Cambridge Bay wrestler wins 1st gold for Nunavut at Canada Summer Games

Cambridge Bay wrestler Eekeeluak Avalak circled the mat flying his Nunavut flag after becoming the first Nunavut athlete ever to win a gold medal at the Canada Summer Games.

His mother, Wendy Kootoo-Wood, has been streaming her son’s matches online from her home in B.C. as he competes for Team Nunavut. 

“We are so proud of him. It just chokes me up and knowing he’s going to make history for Nunavut at the Canada Summer Games here. I’m just so proud of his accomplishments,” said Kootoo-Wood.

Avalak, 18, was widely expected to win a medal during the Games underway in Niagara Falls. He won his semifinal match Thursday morning by pinfall. He went up against Alberta’s Fred Calingay Thursday afternoon, ending the match on points, 10-1. 

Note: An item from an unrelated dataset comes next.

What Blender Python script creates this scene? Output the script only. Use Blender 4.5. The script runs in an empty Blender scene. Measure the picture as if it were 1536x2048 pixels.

“It’s been a pleasure to watch. Even though it’s just on live stream, I mean, it made me choke up. My heart’s been racing and I’m just so proud of his accomplishments,” his mother said. 

Eekeeluak Avalak, left, with his family in a submitted photo. Avalak’s family were cheering him on from afar as he competed at the Canada Summer Games. (Submitted by Wendy Kootoo-Wood)

Avalak is now the second Nunavut athlete to win a medal at the Canada Games. The first was Eugene Dedrick, who won bronze in judo at the Canada Winter Games in Whitehorse in 2007. 

Kootoo-Ward said her son has travelled before with wrestling and is a “hundred per cent dedicated” and a “natural at it.”

“Wrestling saved his life,” said Kootoo-Wood.

“He was going the wrong path, and he found his passion and wrestling saved him. I’m so grateful for his teammates and his coaches’ dedication to him and the support they have for him.”

After winning his match, Avalak ran over to hug his coach, Chris Crooks, who brought 40 years of wrestling experience to the western Nunavut community of about 1,700 when he moved there in 2015.

Kootoo-Wood said her son wants to become a UFC fighter, or to open up his own gym to help any youth who are troubled and want to change their lives around.

“He wants to give back,” she said.

Kootoo-Wood said seeing her son at this level of competition has her smiling from ear to ear.

His family and friends are very proud of him, she said.

“I know his late brother’s watching over him and cheering him on. I mean, this is all about his late brother [who] he dedicated these games to.”